El ladrón

05.10.2018

Detuve el capítulo 21 de Mr. Sunshine y me quedé mirando por un momento la cara de Ae-shin en la pantalla. Qué bellos son los coreanos. Pero afuera los perros reclamaban su ración nocturna. Metí en un bol una cantidad generosa de alimento (con la llovizna la noche se haría larga) y salí a la vereda, así como estaba: en pijama amarillo, bata fucsia y unas pantuflas de piel de carpincho que me regalaron hace como diez años. El aspecto era una cachetada, pero la preocupación era otra: se me van a mojar las pantuflas. Igual salí.

Allí estaban el Elefante, la Negra y la Hiena, embarrados hasta los últimos pelos de las orejas, pero la cola como hélice. Me apuré a repartir de manera democrática, de acuerdo al tamaño. Me apuré, porque seguro buscarían ponerme las patas en el pecho, como hacen siempre, pero tal vez inconscientemente me acordé de la recomendación de mis hijos: Ma, no salgas de noche. Algún día te van a dar un susto.

A la altura de la puerta de mi vecino venía un hombre, ni muy alto, ni muy bajo, ni muy gordo ni muy flaco, campera con capucha, paso firme. Como estudiando la distancia que nos separaba, levantaba y bajaba la mirada. Y los pensamientos se me dispararon: no debí salir; las pantuflas se pegan a la vereda; quiero terminar de ver la serie; no hay nadie en la calle; ¿se podrá lavar la piel de carpincho?; la bata se me moja; ¿los perros siguen comiendo?; se me empañaron los anteojos; ¡dejé la puerta abierta!; ¿y si el tipo se mete en casa?; me olvidé de sacar la basura; seguirá lloviendo; no le veo la cara.

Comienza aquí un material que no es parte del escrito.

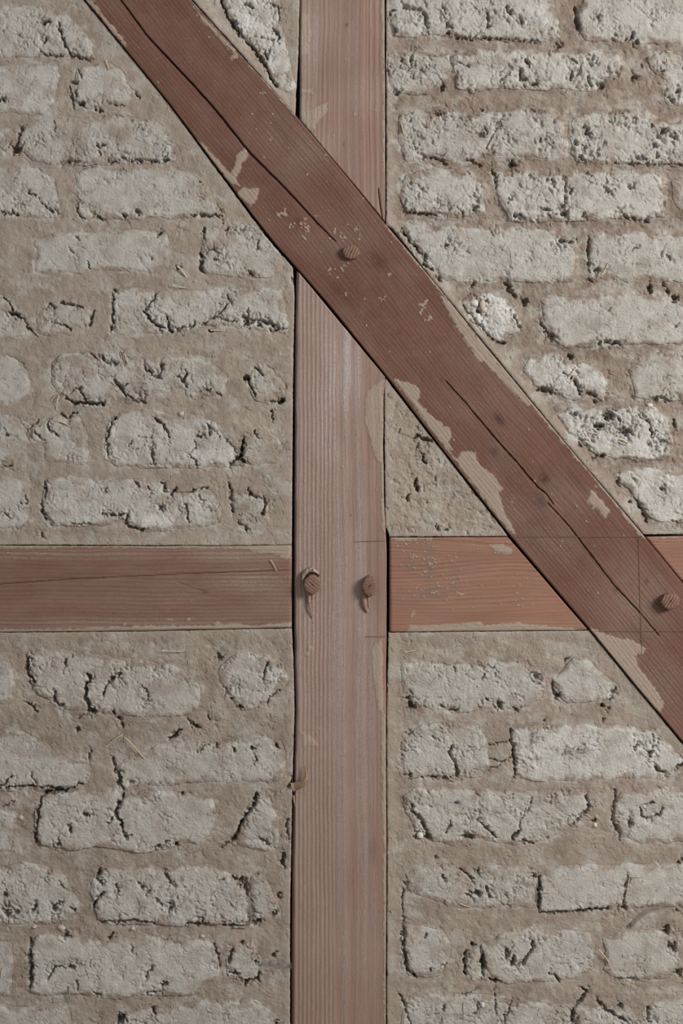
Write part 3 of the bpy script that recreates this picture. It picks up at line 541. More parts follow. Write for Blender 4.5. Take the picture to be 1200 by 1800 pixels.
SB = np.full(X.shape, 99, np.float32)
BRO = np.zeros(X.shape, np.float32); BDUST = np.zeros(X.shape, np.float32); BWH = np.zeros(X.shape, np.float32); BPR = np.zeros(X.shape, np.float32)
bricks = []
for nm, lst in BR.items():
    for s, proud, rough, dust, white in lst:
        poly = pts(s); P = np.array(poly)
        w = win(P[:, 0].min(), P[:, 1].min(), P[:, 0].max(), P[:, 1].max(), 16)
        d = sdf_poly(wX[w], wY[w], poly) - 3.0
        m = d < SB[w]
        tilt = RNG.uniform(-1, 1, 2)
        c = P.mean(0); ext = np.ptp(P, axis=0) / 2
        pr = proud + 0.8 * tilt[0] * (X[w] - c[0]) / ext[0] + 1.0 * tilt[1] * (Y[w] - c[1]) / ext[1]
        for A, v in ((SB, d), (BRO, rough), (BDUST, dust), (BWH, white), (BPR, pr)):
            A[w] = np.where(m, v, A[w])
        bricks.append((nm, w, d))

# hand-placed cracks and holes
CR = np.zeros(X.shape, np.float32); CRN = np.zeros(X.shape, np.float32)
for item in CRACKS.replace('\n', '|').split('|'):
    if not item.strip(): continue
    hd, body = item.split(':')
    w_, d_ = [float(a) for a in hd.split(',')]
    p = pts(body); P = np.array(p)
    w = win(P[:, 0].min(), P[:, 1].min(), P[:, 0].max(), P[:, 1].max(), 22)
    d, t = dist_line(cX[w], cY[w], p)
    ww = (w_ * .6 + .35) * (0.55 + 0.45 * np.sin(np.pi * np.clip(t * .9 + .05, 0, 1))) * (1 + .8 * gn(X[w] / 7, Y[w] / 7, 21))
    dep = d_ * 1.9 * (1 - ss(0.25, 1.25, d / np.maximum(ww, .8)))
    dep = dep * np.clip(.85 + 1.3 * gn(X[w] / 8, Y[w] / 8, 25), .12, 1.15)
    halo = 2.2 * min(1, d_ / 8) * (1 - ss(1, 7, d)) * ss(-.1, .45, gn(X[w] / 6, Y[w] / 6, 26) + .6 * gn(X[w] / 3, Y[w] / 3, 27))
    dep = np.maximum(dep, halo)
    CR[w] = np.maximum(CR[w], dep)
    CRN[w] = np.maximum(CRN[w], np.exp(-(d / 11) ** 2) * min(1, d_ / 8))
for item in HOLES.split():
    x, y, rx, ry, dp = [float(a) for a in item.split(',')]
    w = win(x, y, x, y, rx + ry + 14)
    q = np.sqrt(((cX[w] - x) / rx) ** 2 + ((cY[w] - y) / ry) ** 2) + .8 * gn(X[w] / 6, Y[w] / 6, 23) + .5 * gn(X[w] / 2.8, Y[w] / 2.8, 28)
    CR[w] = np.maximum(CR[w], dp * 1.9 * (1 - ss(.35, 1.3, q)) * np.clip(.9 + .9 * gn(X[w] / 5, Y[w] / 5, 29), .3, 1.2))
    CRN[w] = np.maximum(CRN[w], np.exp(-(np.maximum(q - 1, 0) * min(rx, ry) / 9) ** 2) * .9)

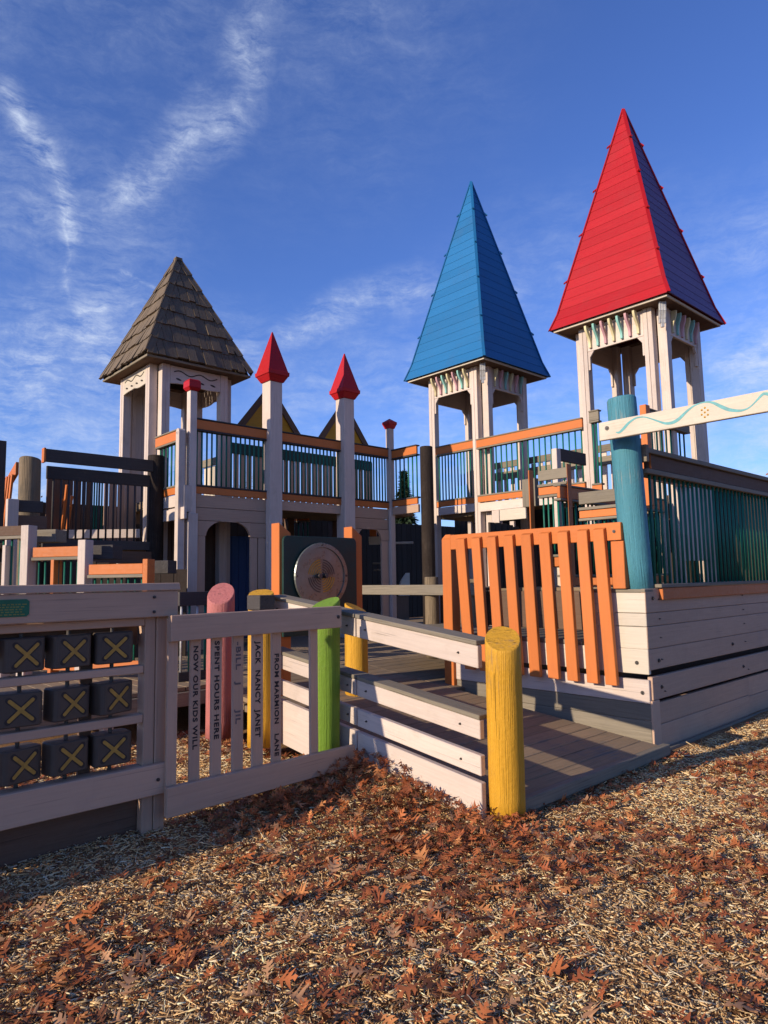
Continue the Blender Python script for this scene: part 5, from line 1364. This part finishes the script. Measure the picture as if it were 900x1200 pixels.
def conifer(label, base, h, seed):
    rr = random.Random(seed); t = thing('evergreen_tree', label, 'tree', base); b = V(base)
    m = MB(); m.tube([b, b+ZZ*h*0.5, b+ZZ*h], [h*.02, h*.012, .01], 8); m.build('trunk', BARK, t, 0); m = MB()
    for k in range(5200):
        f = rr.random()**1.3; rad_ = (1-f)*h*0.24*rr.uniform(.25, 1.0)*(0.75+.25*math.sin(f*40)); an = rr.uniform(0, 6.283)
        c = b+V((math.cos(an)*rad_, math.sin(an)*rad_, h*(0.05+0.95*f)-rad_*0.25)); d = V((math.cos(an), math.sin(an), rr.uniform(-.7, .2))).normalized(); y = d.cross(V((rr.uniform(-1, 1), rr.uniform(-1, 1), 1))).normalized(); s = rr.uniform(.12, .3)
        m.tri([c-d*s, c-y*s*.25, c+d*s, c+y*s*.25], [(0, 0), (1, 0), (1, 1), (0, 1)])
    m.build('crown', NEED, t, 0)
g = W(246, 600, 26); tree('bare twiggy tree seen through the walkway railing beside the shingled tower', (g.x, g.y, 0), 8.6, 4)
g = W(222, 600, 30); tree('slender bare tree standing directly behind the shingled tower', (g.x, g.y, 0), 9.0, 21)
g = W(262, 600, 34); conifer('dark evergreen behind the walkway railing left of the red spires', (g.x, g.y, 0), 7.0, 2)
g = W(474, 600, 30); conifer('dark evergreen behind the corner of the walkway', (g.x, g.y, 0), 6.1, 9)
g = W(345, 600, 32); tree('bare twiggy tree behind the walkway between the red spires', (g.x, g.y, 0), 6.0, 11)
g = W(899, 600, 40); tree('autumn orange tree peeping over the deck railing at the right edge', (g.x, g.y, 0), 7.6, 6, AUT, 5000, .14, 4)
g = W(76, 600, 30); tree('reddish bush top peeping through the dark railing at the left', (g.x, g.y, 0), 6.3, 8, AUT, 2500, .07, 4)
def woods():
    rr = random.Random(12); m = MB()
    for k in range(9000):
        an = rr.uniform(-1.0, 1.0); r = rr.uniform(95, 120); x, y = r*math.sin(an), r*math.cos(an); hh = 5.0+2.2*mn.noise(V((an*9, 0.2, 0)))+1.0*mn.noise(V((an*31, 1, 0)))
        c = V((x, y, rr.uniform(0.2, hh))); s = rr.uniform(.4, .9); d = V((rr.uniform(-1, 1), rr.uniform(-1, 1), rr.uniform(-1, 1))).normalized(); q = d.orthogonal().normalized()
        m.tri([c-d*s, c-q*s*.6, c+d*s, c+q*s*.6], [(0, 0), (1, 0), (1, 1), (0, 1)])
    tag(m.build('far_woods', NEED, None, 0), 'low dark line of woods beyond the playground', 'woods', kind='stuff')
woods()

Era tarde para correr y dar el portazo. Los pies no son tan rápidos como los pensamientos. Estática como la imagen de Ae-shin en mi televisor, me quedé mirando al hombre que avanzaba. Cuando estaba a cinco pasos, escuché al Elefante (nombre bien merecido por su tamaño) que gruñía medio en sordina, parado a mi lado, embarrándome la bata. "Buenas noches", escuché. También oí mi respuesta: "buenas noches, ¿cómo le va?"... ¡Cómo le va, le dije!

El encapotado pasó frente a mí y le vi ojos parecidos a los de Eugene Choi (demasiados coreanos en mi vida y demasiada imaginación en mi cabeza, me reproché). Corrí hacia la puerta, esquivándole a los saltos de la Negra y la Hiena, haciendo un ruido a ventosa con las pantuflas. Los pensamientos se me volvieron a atropellar: ¿lo habrá asustado el tamaño del Elefante o sus gruñidos?; ¿los ladrones le tienen miedo a algo?; ¡qué cara habré tenido cuando me quedé ahí como estaca! Madre mía, la mente siempre trabaja a mil, pensé, más relajada. Camino al dormitorio, tiré todo lo embarrado en el baño. Me deslicé entre las sábanas, todavía con la respiración agitada. Retomé la serie en el momento justo en el que Ae-shin le decía "te amo" a Eugene. La emoción le ganó al recuerdo del ladrón frustrado.

A la mañana siguiente, mate en mano, leí en el periódico: Joven apuñalado por un celular en el sur de la ciudad... Dos calles más allá de mi casa. ¡Lo sabía!, exclamé. Más tarde me enteraría que el encapotado había sido el asaltado y no el ladrón. En silencio acepté mi penitencia: las pantuflas quedaron como de madera.